There are only a handful of countries which are known to possess quantum computing skills. It is known that for certain problems, quantum computers outperform classical computers. They can be used to address some of the real world applications such as new drug development.

As the first building block for the hardware at TCG Crest, a dilution refrigerator, imported from Finland, which operates at a temperature just 0.01 degree Celsius above absolute zero (minus 273.15 degree Celsius) will be installed from next week.

With this, the highly complex task of setting up superconductivity qubits based quantum computer, in consultation with the Tata Institute for Fundamental Research, Mumbai, will take off now, Bhanu Pratap Das, director, Centre for Quantum Engineering Research & Education under TCG Crest, said.

While the first qubit (quantum bit) will be procured from TIFR, subsequent development of the qubits for the superconducting quantum computer will be carried out in-house at TCG Crest. As a thumb rule, quantum computers with higher qubits would be able to do more complex computations faster.

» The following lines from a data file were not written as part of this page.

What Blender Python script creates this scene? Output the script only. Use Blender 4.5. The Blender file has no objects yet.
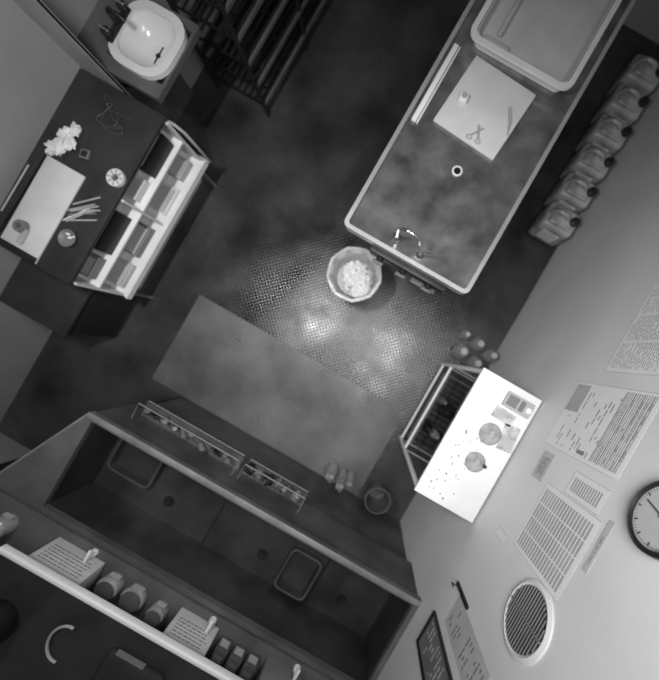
import bpy, bmesh, math, random
from mathutils import Vector, Matrix, noise as mnoise
random.seed(4)
R=random
sc=bpy.context.scene
sc.view_settings.view_transform='Standard'

# ---------------------------------------------------------------- materials
def mat(name,g,rough=.6,metal=0.,ns=8.,na=.15,bump=0.,bs=60.,alpha=1.,trans=0.,rvar=0.):
    m=bpy.data.materials.new(name); m.use_nodes=True
    nt=m.node_tree; N=nt.nodes; L=nt.links
    b=N['Principled BSDF']
    tc=N.new('ShaderNodeTexCoord')
    n=N.new('ShaderNodeTexNoise'); n.inputs['Scale'].default_value=ns; n.inputs['Detail'].default_value=5
    L.new(tc.outputs['Object'],n.inputs['Vector'])
    r=N.new('ShaderNodeValToRGB')
    lo=max(0,g*(1-na)); hi=min(1,g*(1+na))
    r.color_ramp.elements[0].position=.3; r.color_ramp.elements[1].position=.7
    r.color_ramp.elements[0].color=(lo,lo,lo,1); r.color_ramp.elements[1].color=(hi,hi,hi,1)
    L.new(n.outputs['Fac'],r.inputs['Fac']); L.new(r.outputs['Color'],b.inputs['Base Color'])
    b.inputs['Roughness'].default_value=rough; b.inputs['Metallic'].default_value=metal
    b.inputs['Alpha'].default_value=alpha
    b.inputs['Transmission Weight'].default_value=trans
    if bump>0:
        n2=N.new('ShaderNodeTexNoise'); n2.inputs['Scale'].default_value=bs
        L.new(tc.outputs['Object'],n2.inputs['Vector'])
        bp=N.new('ShaderNodeBump'); bp.inputs['Strength'].default_value=bump; bp.inputs['Distance'].default_value=.01
        L.new(n2.outputs['Fac'],bp.inputs['Height']); L.new(bp.outputs['Normal'],b.inputs['Normal'])
    if rvar>0:
        n3=N.new('ShaderNodeTexNoise'); n3.inputs['Scale'].default_value=5; n3.inputs['Detail'].default_value=6
        L.new(tc.outputs['Object'],n3.inputs['Vector'])
        mr=N.new('ShaderNodeMapRange'); mr.inputs[1].default_value=.3; mr.inputs[2].default_value=.7
        mr.inputs[3].default_value=max(.02,rough-rvar); mr.inputs[4].default_value=rough+rvar
        L.new(n3.outputs['Fac'],mr.inputs[0]); L.new(mr.outputs[0],b.inputs['Roughness'])
    return m

def tread(name,g,rough,metal,pitch,strength,blotch=.35):
    m=mat(name,g,rough,metal,2.2,blotch,rvar=.12)
    nt=m.node_tree;N=nt.nodes;L=nt.links;b=N['Principled BSDF']
    tc=N['Texture Coordinate']
    s=N.new('ShaderNodeSeparateXYZ'); L.new(tc.outputs['Object'],s.inputs[0])
    def mth(op,a,bv=None):
        x=N.new('ShaderNodeMath'); x.operation=op
        for i,v in enumerate((a,bv)):
            if v is None: continue
            if isinstance(v,(int,float)): x.inputs[i].default_value=v
            else: L.new(v,x.inputs[i])
        return x.outputs[0]
    k=2*math.pi/pitch
    sx=mth('SINE',mth('MULTIPLY',s.outputs[0],k)); sy=mth('SINE',mth('MULTIPLY',s.outputs[1],k))
    h=mth('MAXIMUM',mth('MULTIPLY',sx,sy),0.)
    bp=N.new('ShaderNodeBump'); bp.inputs['Strength'].default_value=strength; bp.inputs['Distance'].default_value=.004
    L.new(h,bp.inputs['Height']); L.new(bp.outputs['Normal'],b.inputs['Normal'])
    return m

M_floor=tread('tread_plate_floor',.065,.27,.3,.034,.28,.6)
M_mat=tread('rubber_tread_mat',.13,.36,.2,.026,.45,.45)
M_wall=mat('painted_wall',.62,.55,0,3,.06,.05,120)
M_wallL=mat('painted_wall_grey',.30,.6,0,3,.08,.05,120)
M_ceil=mat('ceiling_paint',.3,.9)
M_steel=mat('brushed_steel',.30,.33,.9,6,.3,.05,30)
M_steelw=mat('wet_stained_steel',.24,.20,.6,7,.5,.12,6,rvar=.14)
M_rim=mat('bright_steel_rim',.55,.35,.5,8,.1)
M_crim=mat('counter_edge_steel',.30,.45,.4,8,.25)
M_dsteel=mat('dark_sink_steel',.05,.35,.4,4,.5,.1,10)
M_grey=mat('grey_laminate',.17,.5)
M_cnt=mat('counter_grey',.10,.5,.1,5,.3)
M_pan=mat('sink_front_panel',.085,.45,.3,5,.4)
M_lgrey=mat('light_grey_paint',.38,.5)
M_dk=mat('dark_laminate',.03,.4,0,6,.3)
M_blk=mat('black_plastic',.012,.4)
M_dkm=mat('dark_metal',.03,.45,.5)
M_wht=mat('white_plastic',.8,.4,0,6,.05)
M_wht2=mat('offwhite_board',.62,.5,0,6,.08)
M_cer=mat('white_ceramic',.66,.15,0,6,.03)
M_pap=mat('paper',.68,.8,0,10,.04)
M_pap2=mat('grey_paper',.42,.8,0,10,.08)
M_ink=mat('printed_ink',.2,.8)
M_inkl=mat('light_print',.36,.8)
M_jug=mat('translucent_polyethylene',.32,.35,0,9,.5)
M_tis=mat('tissue',.7,.9,0,20,.1,.3,40)
M_bag=mat('bin_liner',.5,.35,0,12,.2,.5,25)
M_gl=mat('cloudy_glass',.5,.15,0,9,.3,0,10,.42)
M_glf=mat('grey_dish_plastic',.42,.3,0,20,.35,0,10,.55)
M_prt=mat('smudged_print',.45,.5,0,25,.5)
M_chr=mat('chrome',.7,.2,1.,5,.05)

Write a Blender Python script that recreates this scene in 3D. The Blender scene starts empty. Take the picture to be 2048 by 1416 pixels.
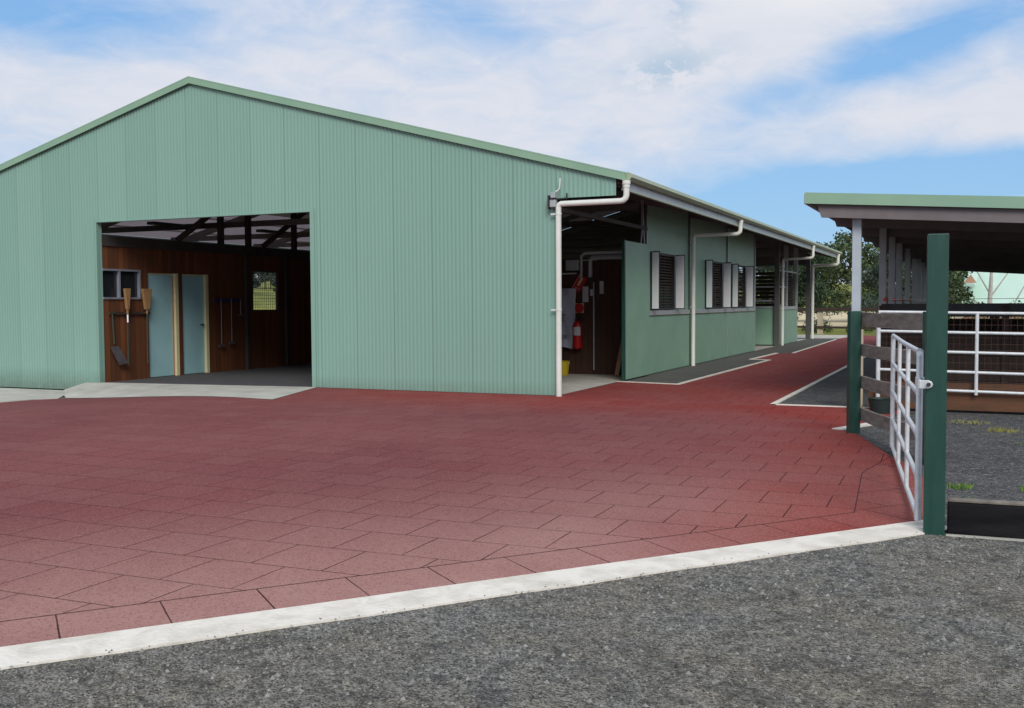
import bpy, bmesh, math, random
import numpy as np
from mathutils import Vector, Matrix
from math import sin, cos, pi, radians as R
random.seed(7)
S = bpy.context.scene
COL = S.collection

# ------------------------------------------------------------------ camera
CX, CY, CZ = 6.179, -15.503, 1.5
YAW, PITCH, ROLL, FPX = -0.4225, -0.0488, -0.0052, 2051.1
F = Vector((sin(YAW)*cos(PITCH), cos(YAW)*cos(PITCH), sin(PITCH)))
r0 = Vector((cos(YAW), -sin(YAW), 0)); u0 = r0.cross(F)
RT = r0*cos(ROLL)+u0*sin(ROLL); UP = RT.cross(F)
cam_d = bpy.data.cameras.new('camera'); cam = bpy.data.objects.new('camera', cam_d); COL.objects.link(cam)
cam_d.sensor_width = 36; cam_d.lens = FPX/2048*36; cam_d.clip_end = 3000; cam_d.clip_start = 0.05
cam.matrix_world = Matrix(((RT.x, UP.x, -F.x, CX), (RT.y, UP.y, -F.y, CY), (RT.z, UP.z, -F.z, CZ), (0, 0, 0, 1)))
S.camera = cam
S.render.resolution_x, S.render.resolution_y = 1024, 708

# ------------------------------------------------------------------ sun
SUN_EL, SUN_AZ = R(37), R(150)          # azimuth clockwise from +Y
sd = bpy.data.lights.new('sun', 'SUN'); so = bpy.data.objects.new('sun', sd); COL.objects.link(so)
sd.energy = 1.5; sd.angle = R(28); sd.color = (1.0, 0.95, 0.87)
sv = Vector((sin(SUN_AZ)*cos(SUN_EL), cos(SUN_AZ)*cos(SUN_EL), sin(SUN_EL)))
so.rotation_euler = sv.to_track_quat('Z', 'Y').to_euler()
S.view_settings.view_transform = 'Standard'; S.view_settings.look = 'None'
S.view_settings.gamma = 1; S.view_settings.exposure = 0.75

# ------------------------------------------------------------------ node helpers
class NT:
    def __init__(s, t): s.t = t; s.n = t.nodes; s.l = t.links
    def add(s, typ, ins=None, **kw):
        n = s.n.new(typ)
        for k, v in kw.items(): setattr(n, k, v)
        for k, v in (ins or {}).items():
            if hasattr(v, 'is_output') or isinstance(v, bpy.types.NodeSocket): s.l.new(v, n.inputs[k])
            else: n.inputs[k].default_value = v
        return n
    def m(s, op, a, b=0.0, c=None, clamp=False):
        d = {0: a, 1: b}
        if c is not None: d[2] = c
        n = s.add('ShaderNodeMath', d, operation=op); n.use_clamp = clamp
        return n.outputs[0]
    def mix(s, f, a, b, bt='MIX'):
        n = s.add('ShaderNodeMix', data_type='RGBA', blend_type=bt)
        for i, v in ((0, f), (6, a), (7, b)):
            if isinstance(v, bpy.types.NodeSocket): s.l.new(v, n.inputs[i])
            else: n.inputs[i].default_value = v if i == 0 else (tuple(v)+(1,))[:4]
        return n.outputs[2]
    def ramp(s, f, stops):
        n = s.add('ShaderNodeValToRGB', {0: f}); e = n.color_ramp.elements
        while len(e) < len(stops): e.new(0.5)
        for i, (p, c) in enumerate(stops):
            e[i].position = p; e[i].color = (c, c, c, 1) if isinstance(c, (int, float)) else tuple(c)+(1,)
        return n.outputs[0]
    def noise(s, vec, scale, detail=4, rough=0.55, dist=0.0):
        n = s.add('ShaderNodeTexNoise', {'Vector': vec, 'Scale': scale, 'Detail': detail, 'Roughness': rough, 'Distortion': dist})
        return n.outputs[0]
    def mapv(s, vec, sc=(1, 1, 1), rot=(0, 0, 0), loc=(0, 0, 0)):
        return s.add('ShaderNodeMapping', {'Vector': vec, 'Scale': sc, 'Rotation': rot, 'Location': loc}).outputs[0]

# ------------------------------------------------------------------ world: Nishita sky with thin cloud
W = bpy.data.worlds.new('World'); S.world = W; W.use_nodes = True
w = NT(W.node_tree); w.n.clear()
STR = 0.08
sky = w.add('ShaderNodeTexSky', sky_type='NISHITA'); sky.sun_disc = False
sky.sun_elevation = SUN_EL; sky.sun_rotation = SUN_AZ; sky.air_density = 1.0; sky.dust_density = 0.6; sky.ozone_density = 1.5
tc = w.add('ShaderNodeTexCoord').outputs['Generated']
sx = w.add('ShaderNodeSeparateXYZ', {0: tc})
az = w.m('ARCTAN2', sx.outputs[0], sx.outputs[1])
el = w.m('ARCSINE', sx.outputs[2])
P = w.add('ShaderNodeCombineXYZ', {0: az, 1: el, 2: 0.0}).outputs[0]
n1 = w.noise(w.mapv(P, (2.2, 7.0, 1), (0, 0, R(14))), 2.0, 7, 0.55, 0.8)
n2 = w.noise(w.mapv(P, (7, 16, 1), (0, 0, R(20)), (3, 1, 0)), 2.2, 8, 0.62, 0.6)
def blob(a, e, ra, re, rot=0, amt=1.0):
    v = w.mapv(w.mapv(P, loc=(-R(a), -R(e), 0)), (1/R(ra), 1/R(re), 1), (0, 0, 0)) if rot == 0 else \
        w.mapv(w.mapv(w.mapv(P, loc=(-R(a), -R(e), 0)), rot=(0, 0, -R(rot))), (1/R(ra), 1/R(re), 1))
    d = w.add('ShaderNodeVectorMath', {0: v}, operation='LENGTH').outputs['Value']
    return w.m('MULTIPLY', w.m('POWER', 2.718, w.m('MULTIPLY', w.m('MULTIPLY', d, d), -1.0)), amt)
dens = w.m('ADD', w.m('MULTIPLY', w.m('SUBTRACT', n1, 0.5), 1.1), w.m('MULTIPLY', w.m('SUBTRACT', n2, 0.5), 0.75))
dens = w.m('ADD', dens, 0.82)
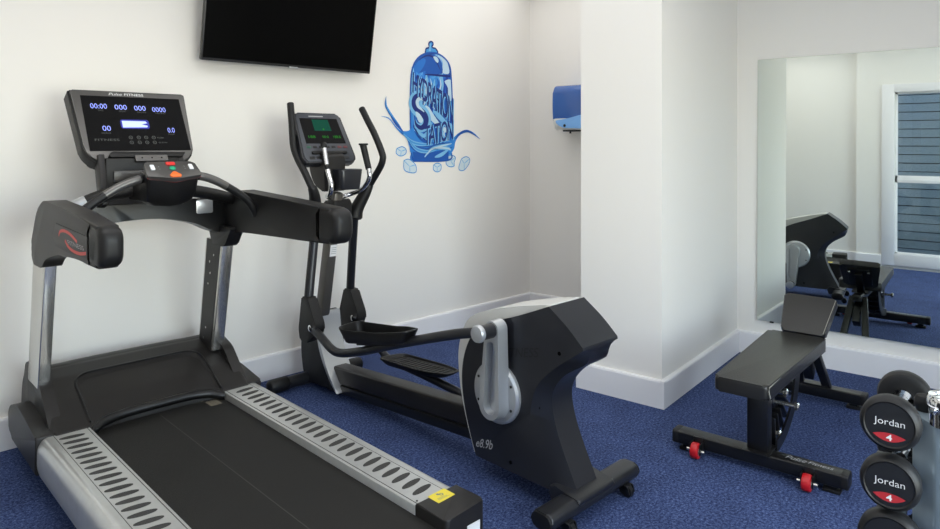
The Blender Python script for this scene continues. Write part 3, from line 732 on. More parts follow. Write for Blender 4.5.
mb = T(); mb.prism(rrect(.15, .034, .004, 3, .02, -.004), .02, .036, .003, CP); pn = mb.build('port_strip', M_BEZEL, con)
for dx in (-.045, 0, .045): T().prism([(.02+dx+.004*math.cos(2*PI*k/12), -.004+.004*math.sin(2*PI*k/12)) for k in range(12)], .0358, .0365, 0, CP).build('socket', M_GLOSS, pn)
# mast behind the pod holding the console
brk = T().box(1.0, 1.33, 3.42, 3.46, 1.2, 1.42, .006).build('console_bracket', M_HOOD, tm)
for r_ in (.985, 1.345): T().beam((r_, 3.40, 1.2), (r_, 3.47, 1.43), .03, .07, .006).build('bracket_post', M_HOOD, brk)
T().box(1.03, 1.2, 3.405, 3.42, 1.31, 1.36, .004).build('bracket_plate', M_BEZEL, con)

# ------------------------------------------------------------------ elliptical trainer (same axes as the treadmill)
EB = (2.285, 2.6, 0)
x, y = aw(EB[0], EB[1])
el = thing('elliptical_trainer', 'black elliptical cross trainer with silver crank and tall swing handles, beside the treadmill', 'elliptical', (x, y, 0), TW)
def E(): return MB(EB)
OUTL = lambda r_: Matrix(((0, 0, -1, r_), (-1, 0, 0, 0), (0, 1, 0, 0), (0, 0, 0, 1)))     # faces -r; x = -u
# stabilisers
fs = E().tube([(2.06, 3.69, .045), (2.51, 3.69, .045)], .036, 20).build('front_stabilizer', M_NAVYST, el)
for a, b in ((1.97, 2.075), (2.495, 2.60)):
    E().tube([(a, 3.69, .0455), (b, 3.69, .0455)], .041, 20, round_end=True).build('stabilizer_cap', M_RUB, fs)
stq = rrect(.10, .064, .028, 6, 1.635, .072)
rs = E().prism(stq, 1.983, 2.58, .012, SIDE, 3).build('rear_stabilizer', M_NAVYST, el)
E().prism(rrect(.094, .058, .026, 6, 1.635, .072), 1.975, 1.99, .004, SIDE).build('stabilizer_cap', M_RUB, rs)
E().prism(rrect(.094, .058, .026, 6, 1.635, .072), 2.572, 2.587, .004, SIDE).build('stabilizer_cap', M_RUB, rs)
for r_ in (2.085, 2.485):
    cs = E().box(r_-.022, r_+.022, 1.575, 1.625, .03, .052, .004).prism(fillet([(1.56, .018), (1.57, .05), (1.62, .05), (1.605, .018)], .006), r_-.022, r_-.017, 0, SIDE).prism(fillet([(1.56, .018), (1.57, .05), (1.62, .05), (1.605, .018)], .006), r_+.017, r_+.022, 0, SIDE).build('caster', M_STEEL, rs)
    E().lathe([(.019, -.013), (.0235, -.010), (.0235, .010), (.019, .013)], Matrix.Translation((r_, 1.582, .0235)) @ Matrix.Rotation(PI/2, 4, 'Y'), 24).build('caster_wheel', M_RUB, cs)
# rail
RA, RBk = (3.50, .165), (2.10, .262)
mb = E()
M_r = SIDE
q = [(3.50, .165), (2.10, .262), (2.10, .165), (3.50, .066)]
rail = mb.prism(q, 2.235, 2.335, .014, SIDE, 3).build('rail', M_HOOD, el)
E().prism([(3.48, .068), (2.10, .168), (2.10, .115), (3.48, .022)], 2.228, 2.342, .008, SIDE).build('rail_lower_skirt', M_STEEL, rail)
# front shell and silver fairing
E().prism(fillet([(3.745, .30), (3.75, .2), (3.725, .075), (3.66, .03), (3.42, .03), (3.50, .25), (3.545, .46), (3.60, .47), (3.68, .43)], [.05, .03, .03, .02, 0, .05, .02, .02, .04], 5), 2.21, 2.36, .02, SIDE, 3).build('front_shell', M_SLATE2, el)
outer = sp([(3.535, .475), (3.52, .37), (3.49, .275), (3.42, .155), (3.325, .045)], 6)
inner = sp([(3.335, .043), (3.44, .145), (3.515, .265), (3.545, .37), (3.565, .47)], 6)
E().prism(outer+inner, 2.19, 2.35, .006, SIDE, 2).build('front_fairing', M_SPARK, el)
# mast
mast = E().beam((2.248, 3.575, .42), (2.258, 3.435, 1.20), .062, .075, .012, roll_ref=(0, 1, 0)).build('mast', M_DGREY, el)
mb = E()
MT = math.atan2(.14, .76)
PMs = panel((2.25, 3.575-.0385, .42), -MT)
mb.box(-.018, .026, .40, .47, -.001, .0012, 0, PMs); mb.mi = 1
for k in range(4): mb.box(-.012, .022, .415+.012*k, .419+.012*k, .0012, .0015, 0, PMs)
mb.build('mast_sticker', [M_WHITE, M_GREYPR], mast)
E().tube([(2.12, 3.475, 1.05), (2.45, 3.475, 1.05)], .024, 20).build('pivot_axle', M_STEEL, el)
E().prism(fillet([(3.40, 1.0), (3.40, 1.16), (3.53, 1.14), (3.55, .98)], .03), 2.225, 2.345, .012, SIDE).build('pivot_cover', M_BLACK, el)
# neck behind the console
E().prism(fillet([(3.40, 1.20), (3.405, 1.42), (3.55, 1.46), (3.57, 1.34), (3.51, 1.24)], [.02, .02, .05, .08, .05], 5), 2.155, 2.30, .03, SIDE, 4).build('console_neck', M_HOOD, el)
mb = E(); mb.prism(rrect(.13, .085, .02, 4, 2.29, 3.362), 1.215, 1.335, .006, None, 2, scale_top=1.22); mb.build('cup_holder', M_SLATE, el)
# console
CT2 = R(33); C2 = panel((2.217, 3.42, 1.38), CT2)
ec = E().prism(fillet([(-.165, -.006), (.165, -.006), (.184, .03), (.176, .348), (-.142, .348), (-.18, .03)], [.03, .03, .03, .03, .03, .03], 5), -.05, -.004, .012, C2, 3).build('console', M_SLATE, el)
E().prism(fillet([(-.155, .002), (.155, .002), (.173, .035), (.166, .338), (-.132, .338), (-.168, .035)], .025, 5), -.006, 0, .003, C2).build('fascia', M_FASC, ec)
scr = E().prism([(-.128, .125), (.146, .125), (.142, .305), (-.118, .305)], 0, .0012, .0004, C2, 1).build('screen', M_GLOSS, ec)
mb = E(); mb.prism([(-.042, .215), (.075, .215), (.074, .296), (-.038, .296)], .0012, .0018, 0, C2)
mb.build('lcd_window', M_LCD, scr)
mb = E(); mb.recalc = False
mb.circle(.022, .226, .006, .002, C2, 12); mb.build('lcd_dot', M_LCDG, scr)
for t, cx_, w_ in (('188', -.075, .046), ('00:0', .018, .042), ('188.8', .098, .05)):
    mb = E(); mb.recalc = False; mb.text(t, at(cx_, .172, w_, .018), M=C2, z=.0018); mb.build('lcd_digits', M_LCDG, scr)
mb = E(); mb.recalc = False
mb.prism(rrect(.10, .008, .003, 2, .0, .32), 0, .0008, 0, C2); mb.build('console_print', M_GREYPR, ec)
M_DGK = mat('dull_green_key', (30, 80, 60), .4); M_DRK = mat('dull_red_key', (96, 40, 44), .4)
for k in range(7):
    m_ = [M_BTNG, M_BLACK, M_BLACK, M_BLACK, M_BLACK, M_BTNR, M_BTNR][k]
    mm = {M_BTNG: 'start_key', M_BLACK: 'key', M_BTNR: 'stop_key'}[m_]
    E().prism(rrect(.028, .015, .004, 3, -.12+.042*k, .1), 0, .003, .001, C2).build(mm, M_DGK if m_ == M_BTNG else (M_DRK if m_ == M_BTNR else M_BLACK), ec)
E().prism(rrect(.24, .02, .008, 4, .005, .058), 0, .014, .005, C2).build('book_rest', M_BLACK, ec)
for a in (-.12, -.075, -.01, .05, .115): E().prism(rrect(.036, .02, .004, 3, a, .026), 0, .0022, .0008, C2).build('key', M_STEEL, ec)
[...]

While setting up the quantum computer, which involves enormous engineering challenges requiring skilled professionals, addresses the hardware part, work in the field of quantum algorithms to develop the programme (quantum software) to operate the computer is also going on.

“We have been receiving funding from the central government which allows CQuERE to use two quantum computers in North America,” Bhupendra Nath Dev, professor at CQuERE, said.

The centre also inked a collaboration agreement with Barcelona, Spain based start-up Qilimanjaro to set up a special kind of quantum computer known as the quantum annealer for simulating the properties of molecules in Barcelona.

This work will be funded by a grant from the European Commission and will also support a PhD scholar from CQuERE. Talks are on with the USA and Japan in which CQuERE is expected to play a significant role with its research capabilities in the field of quantum computing.

The developments at TCG Crest comes days after the Centre announced National Quantum Mission 2024-31 where funding worth Rs 6,000 crore would be available. The NQM plans to focus on four areas: quantum computing, quantum sensing and metrology, quantum communication and quantum materials and devices. “Research at CQuERE covers most of the areas that will be pursued in NQM,” Das added.